You might have seen the same thing, but any title that sounds managerial in some way - even if in the day to day work, it's completely meaningless - goes a long way toward jumping the line and convincing non-technical people involved in the process that you're a good bet.

Some indication that you have the soft skills and social skills to get along well with non-technical staff helps short circuit the whole thing, as well as convince the type of technical staff that put too much emphasis on coding challenge questions, etc., that they need to cool it and consider the whole candidate, not just a score on a quiz.

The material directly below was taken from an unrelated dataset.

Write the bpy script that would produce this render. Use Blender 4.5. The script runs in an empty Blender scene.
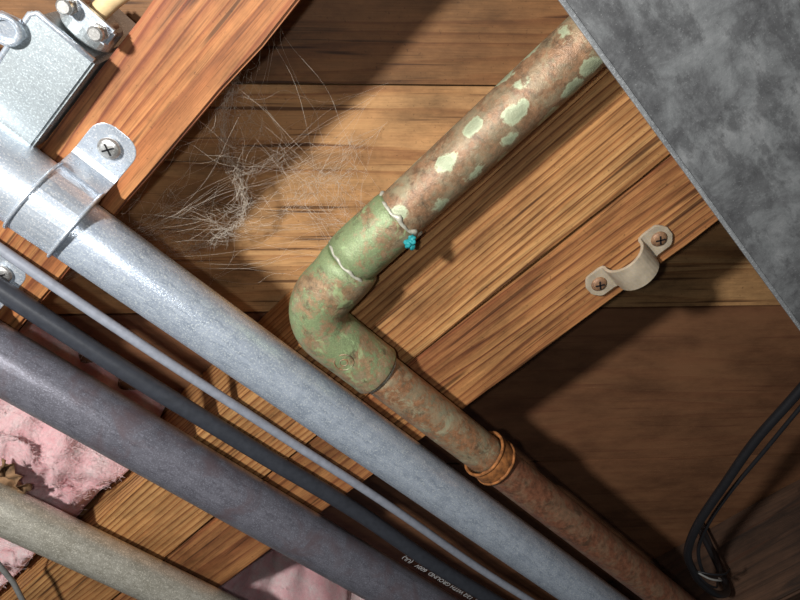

Yeah, my curse and blessing is that I'm (apparently—I'm just going off feedback and where I've observed myself contributing strongly to projects) really good at parts of software development that don't really come through in coding challenges, even most of the ones that try to be like "real work", and that are also kinda hard to talk about directly without seeming like a bit of a prick. Good taste, good intuition, broad knowledge, a tendency to think in and about whole systems, and (frankly) sufficient general intelligence that connections among all those things just pop into my head. I also seem to be above-average at explaining concepts to others, at writing generally, and other developers on my teams are usually really happy with library interfaces, APIs, and similar things I design & build (see again: good taste).

Meanwhile, during the act of writing code, I crib off existing code to remember how the hell method invocation looks in the current language I'm writing and similar important details. If I haven't touched a language in 3 months I very likely can't FizzBuzz without syntax errors or using the wrong function somewhere or whatever. I put Go on my résumé because I have written quite a bit of it, and can talk to someone fluently about the parts that are likely to seem odd to a newcomer and some of its strengths and weaknesses, but without some cramming ahead of time or a cheatsheet I probably can't demonstrate a bit of that in code. I'll likely mess up keyword order and all kinds of basic things just trying to "hello world".

In short: I've realized, later than I probably should have, I need to get the fuck out of development per se and into something that's still basically developing software since I'm actually pretty good at that, but doesn't judge me on whether I can, in the moment, recall what a print statement looks like in a language I was writing literally yesterday (it's entirely possible I'll blank on stuff like that!). In my defense I've been easily landing jobs doing this stuff since I was 15 so my blinders were, I feel, well justified—it'd just not occurred to me previously that I might shine better, at least in interviews, which is kinda important, by seeking roles a bit adjacent to development rather than in the thick of it, until I got mumble mumble years in the field and started to think about what I'll be doing when I'm, you know, not even sort of young anymore.

[EDIT] and yeah, of course I could put together Anki decks and do daily drills to get better at the parts I'm bad at and it'd certainly help, but another part of this series of mid-career revelations I've had is that if you find yourself wondering why other people are having trouble with something that's easy to you, that's what you should put your effort into, and conversely, if you can find some way to ignore the parts you find harder than most people seem to (not always possible and sometimes you just have to work on things you suck at, sure, talking about ideally) then you should do so, to free up more time for the easy-to-you-but-not-others stuff.